In regard to her prize, Zimmer said “it was a huge surprise” to her. 

“I have never done something like this before, but it honestly felt awesome to be able to get up in front of a large crowd and articulate something that I’ve spent the last two semesters doing,” she explained. “This was the only real conference I’ve been to where it was also a competition. However, I didn’t know that it was a competition until they said that I won!”

McLaughlin said he calls his research faculty-student research. While some professors simply provide some guidance on student research, McLaughlin’s lab “makes real discoveries, meaning the project Kim presented might be published in a scientific journal.”

“It’s more collaborative and doesn’t simply end when one question is answered.”

McLaughlin went on to say that Zimmer’s project has already led to a collaboration with another psychology professor, Dr. Wayne Hawley, where they’re looking at the cognitive effects of sex hormones. 
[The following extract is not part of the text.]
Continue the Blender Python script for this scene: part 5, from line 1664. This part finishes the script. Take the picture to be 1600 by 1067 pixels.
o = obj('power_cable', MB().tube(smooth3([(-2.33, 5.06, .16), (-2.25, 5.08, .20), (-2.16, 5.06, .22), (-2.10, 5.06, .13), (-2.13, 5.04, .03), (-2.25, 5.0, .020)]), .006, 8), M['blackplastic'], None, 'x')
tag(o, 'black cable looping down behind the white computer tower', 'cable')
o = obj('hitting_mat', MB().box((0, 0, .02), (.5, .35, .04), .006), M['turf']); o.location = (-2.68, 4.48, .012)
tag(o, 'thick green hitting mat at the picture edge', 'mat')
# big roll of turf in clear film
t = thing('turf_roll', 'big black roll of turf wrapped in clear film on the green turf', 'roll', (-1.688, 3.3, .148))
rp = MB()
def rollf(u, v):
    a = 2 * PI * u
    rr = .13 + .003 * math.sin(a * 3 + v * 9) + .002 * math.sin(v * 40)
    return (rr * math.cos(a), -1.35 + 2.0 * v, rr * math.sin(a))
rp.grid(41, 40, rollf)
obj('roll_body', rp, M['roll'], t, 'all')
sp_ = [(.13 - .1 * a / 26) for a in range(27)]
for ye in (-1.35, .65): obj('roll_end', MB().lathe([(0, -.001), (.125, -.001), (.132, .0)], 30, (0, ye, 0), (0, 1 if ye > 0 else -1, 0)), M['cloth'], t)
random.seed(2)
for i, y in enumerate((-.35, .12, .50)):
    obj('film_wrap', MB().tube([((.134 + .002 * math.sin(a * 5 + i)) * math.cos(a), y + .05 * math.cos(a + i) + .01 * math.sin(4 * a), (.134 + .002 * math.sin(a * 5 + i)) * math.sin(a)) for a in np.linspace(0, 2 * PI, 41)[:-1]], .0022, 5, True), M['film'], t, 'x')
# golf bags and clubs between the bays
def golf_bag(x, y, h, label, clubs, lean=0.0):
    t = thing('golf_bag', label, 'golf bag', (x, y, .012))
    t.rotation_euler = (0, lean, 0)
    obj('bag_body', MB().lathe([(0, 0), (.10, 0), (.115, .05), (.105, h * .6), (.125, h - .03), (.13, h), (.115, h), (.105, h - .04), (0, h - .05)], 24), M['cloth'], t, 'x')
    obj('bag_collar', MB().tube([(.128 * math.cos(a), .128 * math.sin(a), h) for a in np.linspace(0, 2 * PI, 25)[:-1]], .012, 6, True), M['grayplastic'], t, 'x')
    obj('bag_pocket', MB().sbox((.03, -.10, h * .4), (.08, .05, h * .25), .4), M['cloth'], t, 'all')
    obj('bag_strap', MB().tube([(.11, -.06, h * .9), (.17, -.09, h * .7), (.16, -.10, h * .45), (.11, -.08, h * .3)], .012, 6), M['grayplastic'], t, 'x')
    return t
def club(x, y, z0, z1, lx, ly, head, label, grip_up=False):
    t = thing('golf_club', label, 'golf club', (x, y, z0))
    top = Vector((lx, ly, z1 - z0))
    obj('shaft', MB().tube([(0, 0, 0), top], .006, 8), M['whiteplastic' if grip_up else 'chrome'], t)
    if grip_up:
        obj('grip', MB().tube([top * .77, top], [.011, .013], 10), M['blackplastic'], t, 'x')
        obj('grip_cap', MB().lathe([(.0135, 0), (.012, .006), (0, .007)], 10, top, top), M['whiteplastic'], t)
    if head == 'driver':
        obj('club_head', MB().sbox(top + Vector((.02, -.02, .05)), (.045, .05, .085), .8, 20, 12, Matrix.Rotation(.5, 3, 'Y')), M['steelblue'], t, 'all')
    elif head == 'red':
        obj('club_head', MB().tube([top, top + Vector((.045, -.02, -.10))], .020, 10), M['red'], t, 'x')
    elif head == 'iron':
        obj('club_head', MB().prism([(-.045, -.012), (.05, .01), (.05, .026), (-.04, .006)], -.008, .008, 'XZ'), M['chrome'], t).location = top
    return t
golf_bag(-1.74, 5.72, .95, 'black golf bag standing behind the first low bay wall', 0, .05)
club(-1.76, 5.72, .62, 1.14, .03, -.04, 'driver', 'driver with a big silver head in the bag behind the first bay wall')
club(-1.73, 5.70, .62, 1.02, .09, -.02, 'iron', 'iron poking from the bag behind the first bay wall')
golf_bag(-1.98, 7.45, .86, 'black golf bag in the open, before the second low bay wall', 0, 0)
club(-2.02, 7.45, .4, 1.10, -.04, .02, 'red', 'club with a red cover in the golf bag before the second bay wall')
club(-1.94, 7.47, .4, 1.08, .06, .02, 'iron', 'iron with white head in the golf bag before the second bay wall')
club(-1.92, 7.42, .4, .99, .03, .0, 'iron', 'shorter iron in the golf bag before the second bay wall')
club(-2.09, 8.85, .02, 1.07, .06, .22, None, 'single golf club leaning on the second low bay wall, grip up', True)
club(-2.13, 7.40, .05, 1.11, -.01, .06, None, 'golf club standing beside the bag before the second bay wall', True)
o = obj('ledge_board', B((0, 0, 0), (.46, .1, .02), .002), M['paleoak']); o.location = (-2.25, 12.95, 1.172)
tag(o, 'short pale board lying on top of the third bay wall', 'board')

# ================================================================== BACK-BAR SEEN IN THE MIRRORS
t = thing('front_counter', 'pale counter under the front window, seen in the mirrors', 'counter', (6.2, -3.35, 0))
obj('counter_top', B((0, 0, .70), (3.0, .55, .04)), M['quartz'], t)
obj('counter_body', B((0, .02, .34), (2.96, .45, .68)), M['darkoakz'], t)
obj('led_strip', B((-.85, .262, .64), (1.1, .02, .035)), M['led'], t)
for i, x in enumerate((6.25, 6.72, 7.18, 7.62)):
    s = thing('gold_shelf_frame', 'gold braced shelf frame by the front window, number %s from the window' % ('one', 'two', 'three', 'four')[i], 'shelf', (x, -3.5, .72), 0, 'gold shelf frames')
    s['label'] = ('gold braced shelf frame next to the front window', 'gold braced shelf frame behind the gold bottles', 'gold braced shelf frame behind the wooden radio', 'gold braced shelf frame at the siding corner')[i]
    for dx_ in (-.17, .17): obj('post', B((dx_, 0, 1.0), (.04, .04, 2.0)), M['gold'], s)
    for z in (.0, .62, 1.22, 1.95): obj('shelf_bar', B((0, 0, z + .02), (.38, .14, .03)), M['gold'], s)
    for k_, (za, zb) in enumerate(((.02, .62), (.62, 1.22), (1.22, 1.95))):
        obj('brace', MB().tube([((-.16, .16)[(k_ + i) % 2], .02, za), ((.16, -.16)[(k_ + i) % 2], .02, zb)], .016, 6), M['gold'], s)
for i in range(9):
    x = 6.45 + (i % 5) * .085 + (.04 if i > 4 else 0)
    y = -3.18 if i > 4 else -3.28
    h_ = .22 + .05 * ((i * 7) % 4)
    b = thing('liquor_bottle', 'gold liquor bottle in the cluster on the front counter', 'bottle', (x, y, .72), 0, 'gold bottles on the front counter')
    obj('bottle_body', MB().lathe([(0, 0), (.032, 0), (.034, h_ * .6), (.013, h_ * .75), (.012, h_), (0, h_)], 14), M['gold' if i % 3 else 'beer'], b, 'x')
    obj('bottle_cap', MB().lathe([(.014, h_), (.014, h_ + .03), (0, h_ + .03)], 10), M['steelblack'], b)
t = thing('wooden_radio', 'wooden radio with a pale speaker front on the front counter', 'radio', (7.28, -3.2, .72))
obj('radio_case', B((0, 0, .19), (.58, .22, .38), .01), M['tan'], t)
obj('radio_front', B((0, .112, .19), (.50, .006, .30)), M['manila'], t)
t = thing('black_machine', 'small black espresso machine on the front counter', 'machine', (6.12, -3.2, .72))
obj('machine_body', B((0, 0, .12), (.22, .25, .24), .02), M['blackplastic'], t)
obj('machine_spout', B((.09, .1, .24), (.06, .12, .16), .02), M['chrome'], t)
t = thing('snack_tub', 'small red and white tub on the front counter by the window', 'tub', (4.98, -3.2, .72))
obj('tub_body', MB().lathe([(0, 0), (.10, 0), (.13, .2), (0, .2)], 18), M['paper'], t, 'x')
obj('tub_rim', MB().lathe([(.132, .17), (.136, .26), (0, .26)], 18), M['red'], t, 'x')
“I’d guess one thing that impressed the judges was her ability to present some advanced neuroscience in very plain terms to students and faculty with diverse interests,” McLaughlin said. 

In that regard, he said he works with his students on knowing their audiences so they can convey their facts successfully. 

“Faculty from schools all over western Pennsylvania really tested the limits of her knowledge, and approached her more like a Ph.D. student, not like an undergraduate,” McLaughlin said. “But that’s the level where my students are, and it is apparent to other scholars.”

He continued: “One of my proudest moments was when a student was looking for a Ph.D. program and was told by a potential graduate mentor that she was already doing the work of a mid-level doctoral student. My students who engage in research are almost over prepared for the next level, if they want to be scientists in psychology or neuroscience.”